--- Task goal ---
Reproduce the entries from their first line up to and including the line with "def R(a): return math.radians(a)". Leave out everything after it.

--- Given data ---
· · · · · · ·
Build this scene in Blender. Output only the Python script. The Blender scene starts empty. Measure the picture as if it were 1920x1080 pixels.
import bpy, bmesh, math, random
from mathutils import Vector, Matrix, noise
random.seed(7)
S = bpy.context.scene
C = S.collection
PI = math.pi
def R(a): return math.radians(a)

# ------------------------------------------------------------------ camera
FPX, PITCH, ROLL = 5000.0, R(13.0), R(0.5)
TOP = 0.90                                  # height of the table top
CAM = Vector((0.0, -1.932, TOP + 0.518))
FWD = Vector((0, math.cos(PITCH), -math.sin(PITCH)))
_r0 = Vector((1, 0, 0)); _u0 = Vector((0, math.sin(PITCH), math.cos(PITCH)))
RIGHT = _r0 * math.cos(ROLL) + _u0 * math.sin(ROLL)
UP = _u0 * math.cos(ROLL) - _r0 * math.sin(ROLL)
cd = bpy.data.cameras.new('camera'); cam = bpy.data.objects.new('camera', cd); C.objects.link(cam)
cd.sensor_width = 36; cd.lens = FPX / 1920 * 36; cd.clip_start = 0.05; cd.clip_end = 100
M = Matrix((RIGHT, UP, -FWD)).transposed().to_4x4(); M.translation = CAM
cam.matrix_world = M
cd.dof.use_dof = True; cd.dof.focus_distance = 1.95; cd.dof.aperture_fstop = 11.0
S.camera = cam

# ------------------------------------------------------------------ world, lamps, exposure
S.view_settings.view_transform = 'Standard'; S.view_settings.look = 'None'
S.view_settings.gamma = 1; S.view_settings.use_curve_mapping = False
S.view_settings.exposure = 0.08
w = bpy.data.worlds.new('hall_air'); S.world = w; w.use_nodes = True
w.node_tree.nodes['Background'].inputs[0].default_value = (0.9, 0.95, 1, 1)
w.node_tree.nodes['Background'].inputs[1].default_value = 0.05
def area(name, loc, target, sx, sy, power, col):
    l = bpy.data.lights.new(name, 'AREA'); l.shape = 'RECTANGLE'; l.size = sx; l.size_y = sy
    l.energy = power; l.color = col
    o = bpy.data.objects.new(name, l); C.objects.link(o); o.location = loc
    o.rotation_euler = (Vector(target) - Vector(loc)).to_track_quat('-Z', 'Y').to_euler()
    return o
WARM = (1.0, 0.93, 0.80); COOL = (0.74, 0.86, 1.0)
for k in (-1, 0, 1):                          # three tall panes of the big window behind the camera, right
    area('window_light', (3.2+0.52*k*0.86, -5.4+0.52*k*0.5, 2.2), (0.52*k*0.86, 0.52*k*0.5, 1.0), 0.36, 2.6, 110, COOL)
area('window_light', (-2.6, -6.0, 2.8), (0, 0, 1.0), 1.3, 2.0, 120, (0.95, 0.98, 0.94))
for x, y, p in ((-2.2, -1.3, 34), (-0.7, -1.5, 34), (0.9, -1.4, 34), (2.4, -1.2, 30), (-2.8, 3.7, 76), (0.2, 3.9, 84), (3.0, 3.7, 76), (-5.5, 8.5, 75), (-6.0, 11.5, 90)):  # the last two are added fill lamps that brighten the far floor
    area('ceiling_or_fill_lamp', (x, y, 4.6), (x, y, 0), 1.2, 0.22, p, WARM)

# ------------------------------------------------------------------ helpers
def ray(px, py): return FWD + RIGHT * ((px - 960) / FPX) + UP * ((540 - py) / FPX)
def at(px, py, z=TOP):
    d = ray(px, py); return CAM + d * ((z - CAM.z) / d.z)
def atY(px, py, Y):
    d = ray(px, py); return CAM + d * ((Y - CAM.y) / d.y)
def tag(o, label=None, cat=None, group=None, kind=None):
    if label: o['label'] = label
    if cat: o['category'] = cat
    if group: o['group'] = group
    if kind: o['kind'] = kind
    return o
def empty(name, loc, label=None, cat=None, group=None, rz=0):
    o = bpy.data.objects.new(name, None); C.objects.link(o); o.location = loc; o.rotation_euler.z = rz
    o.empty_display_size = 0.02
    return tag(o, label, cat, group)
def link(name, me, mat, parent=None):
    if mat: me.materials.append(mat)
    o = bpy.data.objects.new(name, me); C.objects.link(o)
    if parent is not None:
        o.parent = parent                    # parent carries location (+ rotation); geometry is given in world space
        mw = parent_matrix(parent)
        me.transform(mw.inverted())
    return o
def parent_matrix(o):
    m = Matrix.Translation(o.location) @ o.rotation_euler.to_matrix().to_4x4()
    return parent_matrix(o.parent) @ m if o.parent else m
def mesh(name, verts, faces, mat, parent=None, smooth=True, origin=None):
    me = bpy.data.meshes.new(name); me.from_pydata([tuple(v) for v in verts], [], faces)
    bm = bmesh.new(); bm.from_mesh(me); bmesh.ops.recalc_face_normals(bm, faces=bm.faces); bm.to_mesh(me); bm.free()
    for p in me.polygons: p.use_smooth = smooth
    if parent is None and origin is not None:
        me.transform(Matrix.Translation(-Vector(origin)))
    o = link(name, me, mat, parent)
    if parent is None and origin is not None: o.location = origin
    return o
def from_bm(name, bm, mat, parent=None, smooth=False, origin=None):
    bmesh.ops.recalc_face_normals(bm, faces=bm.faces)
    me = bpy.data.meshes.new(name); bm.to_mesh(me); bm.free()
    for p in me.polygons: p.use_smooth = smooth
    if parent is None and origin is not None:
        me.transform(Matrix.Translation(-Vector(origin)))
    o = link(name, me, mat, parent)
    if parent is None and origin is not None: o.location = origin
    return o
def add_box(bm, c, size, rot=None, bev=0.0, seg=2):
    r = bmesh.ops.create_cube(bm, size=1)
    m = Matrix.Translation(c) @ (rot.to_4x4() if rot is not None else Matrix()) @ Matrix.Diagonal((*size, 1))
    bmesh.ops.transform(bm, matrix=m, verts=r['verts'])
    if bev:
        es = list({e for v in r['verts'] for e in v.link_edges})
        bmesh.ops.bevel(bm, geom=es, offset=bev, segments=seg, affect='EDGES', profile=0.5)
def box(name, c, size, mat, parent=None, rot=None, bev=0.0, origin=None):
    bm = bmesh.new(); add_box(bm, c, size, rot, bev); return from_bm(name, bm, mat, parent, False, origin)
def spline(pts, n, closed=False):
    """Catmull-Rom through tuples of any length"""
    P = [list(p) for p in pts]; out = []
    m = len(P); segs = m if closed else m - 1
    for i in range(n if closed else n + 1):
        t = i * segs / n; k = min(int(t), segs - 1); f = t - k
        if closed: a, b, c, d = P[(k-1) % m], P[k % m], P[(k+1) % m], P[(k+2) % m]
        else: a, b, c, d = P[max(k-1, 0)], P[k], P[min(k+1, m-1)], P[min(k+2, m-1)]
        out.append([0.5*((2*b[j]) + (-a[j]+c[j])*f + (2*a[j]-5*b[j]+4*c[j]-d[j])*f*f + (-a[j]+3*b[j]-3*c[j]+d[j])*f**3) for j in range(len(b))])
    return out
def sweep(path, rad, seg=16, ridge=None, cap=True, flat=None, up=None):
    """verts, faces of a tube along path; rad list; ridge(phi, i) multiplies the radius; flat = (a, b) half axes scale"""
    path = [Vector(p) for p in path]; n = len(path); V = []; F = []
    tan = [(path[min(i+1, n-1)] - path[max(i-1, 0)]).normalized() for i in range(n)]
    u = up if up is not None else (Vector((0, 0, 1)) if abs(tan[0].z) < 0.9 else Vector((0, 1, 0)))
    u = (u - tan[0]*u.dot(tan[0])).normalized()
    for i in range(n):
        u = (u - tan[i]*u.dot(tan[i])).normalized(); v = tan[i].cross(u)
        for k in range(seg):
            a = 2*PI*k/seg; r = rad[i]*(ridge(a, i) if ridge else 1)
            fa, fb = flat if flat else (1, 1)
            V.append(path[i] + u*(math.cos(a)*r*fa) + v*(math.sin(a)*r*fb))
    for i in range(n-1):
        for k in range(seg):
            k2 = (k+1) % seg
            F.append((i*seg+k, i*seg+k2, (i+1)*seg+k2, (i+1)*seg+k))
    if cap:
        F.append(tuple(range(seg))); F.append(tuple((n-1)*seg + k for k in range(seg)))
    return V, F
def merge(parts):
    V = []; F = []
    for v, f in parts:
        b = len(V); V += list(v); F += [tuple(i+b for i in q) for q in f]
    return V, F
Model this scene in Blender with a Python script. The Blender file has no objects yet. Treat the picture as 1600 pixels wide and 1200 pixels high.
· · · · · · ·
--- Result of the exercise ---
Build this scene in Blender. Output only the Python script. The Blender scene starts empty. Measure the picture as if it were 1920x1080 pixels.
import bpy, bmesh, math, random
from mathutils import Vector, Matrix, noise
random.seed(7)
S = bpy.context.scene
C = S.collection
PI = math.pi
def R(a): return math.radians(a)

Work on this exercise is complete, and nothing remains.